Walmart to write off the losses of a store in Massachusetts against the

profit of another in California, while paying taxes in Delaware–for

making ‘competition’ a joke and turning the free market down the dark

road toward state capitalism.

2. Publishers–marketing

their product like so much soap or breakfast cereal, aiming at

demographics instead of people, looking for the biggest immediate

return instead of considering the future of their industry, ignoring

the art of typography, the craft of binding, and needs of editing, all

to make a cheapened product of glue and glitz–for being careless of a

500 year heritage with devastating result.

3. Book buyers–those

who want the ‘convenience’ and ‘cost savings’ of shopping in malls,

over the quaint, the dusty, or the unique; who buy books according to

price instead of content, and prefer what is popular over what is

good–for creating a mass market of the cheap, the loud, and the shiny.

4. Writers–who sell their

souls to be published, write what is already being written or choose

the new for its own sake, opt to feed the demands of editors rather

than do their own best work, place style over substance, and bear no

standards–for boring their readers unto television.

5. Booksellers–who

supply the artificial demand created by marketing departments for the

short term gain, accept second class treatment from publishers, push

what is ‘hot’ instead of developing the long term interest of the

reader–for failing to promote quality of content and excellence in

book making.

6. Government

(local, state and federal)–which taxes commercial property to the

maximum, driving out the smaller and marginal businesses which are both

the seed of future enterprise and the tradition of the past, while

giving tax breaks to chain stores, thus killing the personality of a

city–for producing the burden of tax codes only accountants can love.

7. Librarians–once

the guardians, who now watch over their budgets instead–for destroying

books which would last centuries to find room for disks and tapes which

disintegrate in a few years and require costly maintenance or

replacement by equipment soon to be obsolete.

8. Book collectors–who

have metamorphosed from book worms to moths attracted only to the

bright; once the sentinels of a favorite author’s work, now mere

speculators on the ephemeral product of celebrity–for putting books on

the same level with beanie babies.

9. Teachers–assigning

books because of topical appeal, or because of their own lazy

familiarity, instead of choosing what is best; thus a tale about the

teenage angst of a World War Two era prep school boy is pushed at

students who do not know when World War Two took place–for failing to

pass the torch of civilization to the next generation.

10. Editors–who

have forgotten the editorial craft–for servicing the marketing

department, pursuing fast results and name recognition over quality of

content and offering authors the Faustian bargain of fame and fortune,

while pleading their best intentions like goats.

11. Reviewers–for

promoting what is being advertised, puffing the famous to gain

attention, being petty and personal, and praising the obscure with

priestly authority–all the while being paid by the word.

12. The Public–those

who do not read books, or can not find the time; who live by the

flickering light of the television, and will be the first to fear the

darkening of civilization–for not caring about consequences.

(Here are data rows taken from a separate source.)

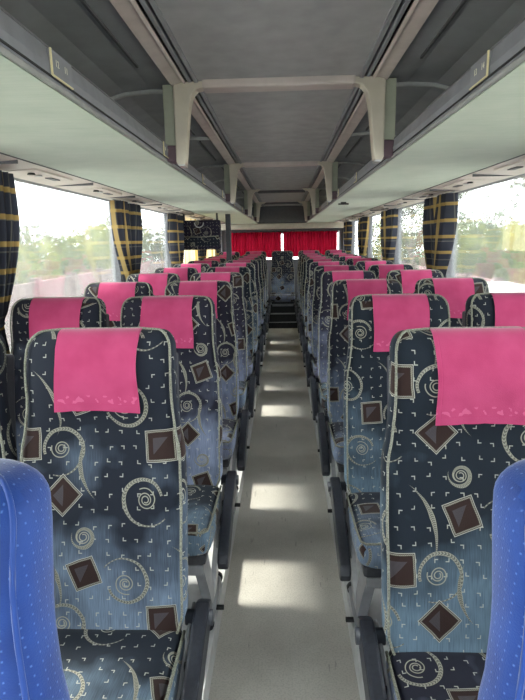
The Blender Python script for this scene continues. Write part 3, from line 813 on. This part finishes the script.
for i, (x, y, sx, h, mi) in enumerate(LP):
    bush(x, y, sx, h, mi, 'sunlit leafy tree behind the red wall outside the left windows, %s' % PLC[i], 'trees beyond the left windows')
RPt = [(10.0, 12.5, 2.0, 2.7, 0), (10.5, 16.3, 2.1, 3.0, 2), (10.2, 20, 2.1, 2.8, 0), (11.5, 23.5, 2.4, 3.5, 2), (10, 27, 2.6, 3.3, 0), (12, 33, 3.0, 4.0, 1), (9, 40, 3.2, 4.0, 0)]
for i, (x, y, sx, h, mi) in enumerate(RPt):
    bush(x, y, sx, h, mi, 'bright leafy shrub outside the right windows, %s' % PLC[i], 'shrubs beyond the right windows')
# tall branching tree on the right
def tall_tree(x, y, label, seed, H=5.2):
    rn = random.Random(seed); t = thing('tall_tree', label, 'tree', (x, y, -1.4), 'tall trees beyond the right windows'); b = nb(); lf = nb()
    tips = []
    def br(p, d, L, r, dep):
        pts = [p]; 
        for k_ in range(4):
            d = (d + Vector((rn.gauss(0, .12), rn.gauss(0, .12), rn.gauss(0, .06)))).normalized(); p = p + d * L / 4; pts.append(p)
        tube(b, pts, [r * (1 - .13 * i) for i in range(5)], 6)
        if dep == 0: tips.append(p); return
        for _ in range(3): br(p, (d + Vector((rn.uniform(-.9, .9), rn.uniform(-.9, .9), rn.uniform(-.35, .5)))).normalized(), L * .66, r * .5, dep - 1)
        tips.append(pts[2])
    br(Vector((0, 0, 0)), Vector((0, 0, 1)), H * .42, .16, 3)
    for tp in tips:
        for _ in range(75):
            p = tp + Vector((rn.gauss(0, .30), rn.gauss(0, .30), rn.gauss(0, .22))); sz = rn.uniform(.05, .09)
            e = Euler((rn.uniform(0, 6), rn.uniform(0, 6), rn.uniform(0, 6))).to_matrix()
            lf.faces.new([lf.verts.new(p + e @ Vector(v) * sz) for v in ((-1, 0, 0), (0, -.5, .1), (1, 0, 0), (0, .5, .1))])
    obj('trunk', b, M['bark'], t, True); obj('foliage', lf, M['leafB'], t)
tall_tree(6.6, 9.6, 'tall branching tree outside the right windows, close to the coach', 5, 6.4)
tall_tree(6.0, 23.5, 'tall branching tree outside the right windows, farther back', 11, 5.6)
# parked white car
t = thing('parked_car', 'white car parked outside the right window behind the seats', 'car', (6.3, 15.6, -1.4)); 
b = nb(); prism(b, [(-2.1, .28), (-2.12, .75), (-1.5, .95), (-.8, 1.05), (1.5, 1.05), (2.1, .95), (2.12, .35)], -.85, .85, 'yz', .05); obj('body', b, M['carwhite'], t)
b = nb(); prism(b, [(-1.0, 1.03), (-.45, 1.46), (1.2, 1.48), (1.85, 1.03)], -.74, .74, 'yz', .05); cb = obj('cabin', b, M['carwhite'], t)
b = nb(); prism(b, [(-.86, 1.07), (-.42, 1.40), (1.12, 1.41), (1.62, 1.07)], -.755, .755, 'yz', .01); obj('side_glass', b, M['cardark'], cb)
for sx in (-1, 1):
    for yy in (-1.3, 1.35):
        b = nb(); tube(b, [(sx * .68, yy, .31), (sx * .88, yy, .31)], .31, 20); obj('wheel', b, M['black'], t, True)
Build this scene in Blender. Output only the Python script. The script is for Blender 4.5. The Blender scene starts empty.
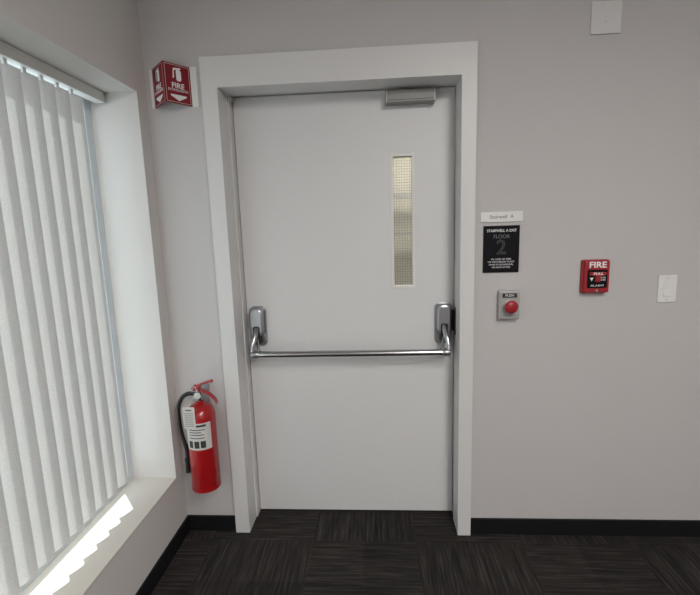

Thus, we come to the twilight of the age of books; to the closing of

the mind; to the pitiful end of the quest for knowledge–and stare into

the cold abyss of night.

John Usher

From THE HOUND by John Usher, copyright 2004. Permission to reproduce is granted to all upon request with proper attribution.

This essay garnered a number of nasty comments. The person whom I

contacted at the store told me that some people seem to have taken it

personally, interpreting it as an attack on their character (or at

least their lack of bibliophilia).

What do you think? What’s the state of small and independent book stores where you live?